Is Giving Up All Your Data Really Worth a $.50 Coupon?

This topic has been on my mind lately and I was so happy this week to catch this post. I will dig into the details of their research a bit more when the chance arises. For now: Carnegie Mellon Gives Privacy Grade to Android Apps

Here’s the summary –> We are all downloading and installing apps on our devices that have way more access to the info on the device than they actually need in order to function. This includes the Apple fans who need to obtain every new device and app out there, the Google fans who must have the resources of Google at their fingertips, and the schools who rush to get the latest-and-greatest devices and apps in the hands of their teachers and students.

If you use a smart phone, tablet, or any other device that uses apps, do yourself a favor and start to show some concern here. Here’s what you need to do to see how out of control data collection is:

1. Pick the name of a big box store. Make sure it isn’t already an app you have installed on your device.
2. Go into the app store on your device and search for that big box store app.
3. When you find it, read the details of the app permissions. Sometimes you have to touch to install in order to see these permissions. Don’t install it, just read. And read. And read.

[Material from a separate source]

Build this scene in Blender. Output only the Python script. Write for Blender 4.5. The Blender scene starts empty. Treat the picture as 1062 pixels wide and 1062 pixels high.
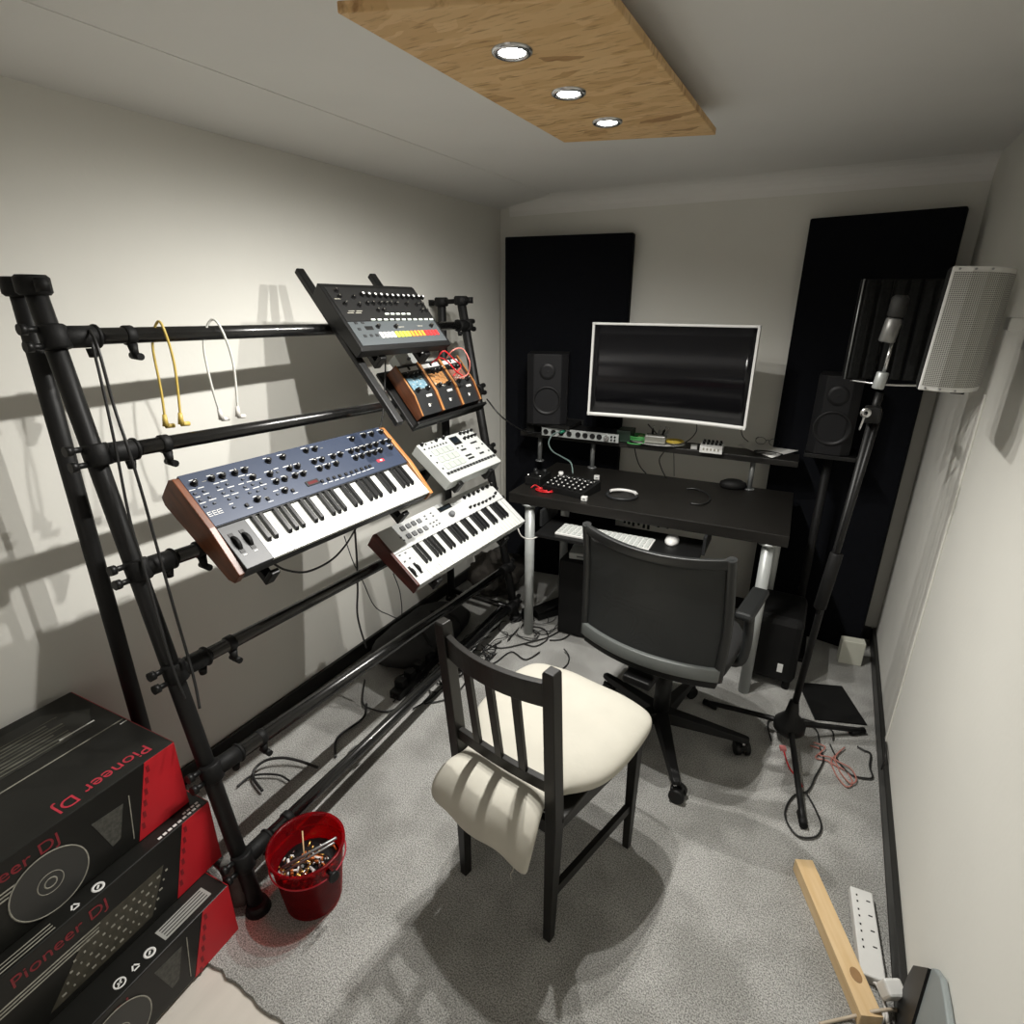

Now, you decide if you think the app really needs those permissions. I’ve posted a screen shot below of a popular one. This store needs access to your phone and call logs? The last calls you’ve made? To read your contacts and calendar? Names of connected Wi-Fi devices? Whether a call is active and the remote number connected by the call? Why? Yet, millions of users voluntarily give up this data. Store apps, education apps, game apps … they all want data. And lots of it. Heck, even Plants v. Zombies wants to know if your phone is in a call and the remote number connected by the call. That means when your mom, who doesn’t have a smart phone calls you on yours while you are playing the game, her phone number could be sent to the game manufacturer, EA Inc. No one even questions this nonsense?


Ask yourself if the once a month free coffee you get from the app is worth giving up tons of personal data details from your device including the details of those you may be interacting with on said device. We literally have no idea what is happening with all these newly created data points. Will the data that indicates you ‘check-in’ to a lot of local drinking establishments someday make it’s way to your health insurance provider? When you are using the Maps app in combination with GPS enabled, is data going to one day be sent to your state’s DMV or police department to let them know how fast you drive? If you are ok with this, fine. That’s your call and I will work hard to make sure that data is not misused while you sip your coffee and drive fast. If you aren’t fine with this, great. Join the fight to #ProtectData, especially the data of educators, their students, and their families.

Schools and educators need to step up and start to ask more questions. Stop the rush to get the device and apps and start to figure out why you need them and what you hope to accomplish with them. Review Terms of Service agreements and stop skipping past them. Check app permissions and ask app creators why they have a need for such device access. Find alternatives. Protect student, educator, and family data.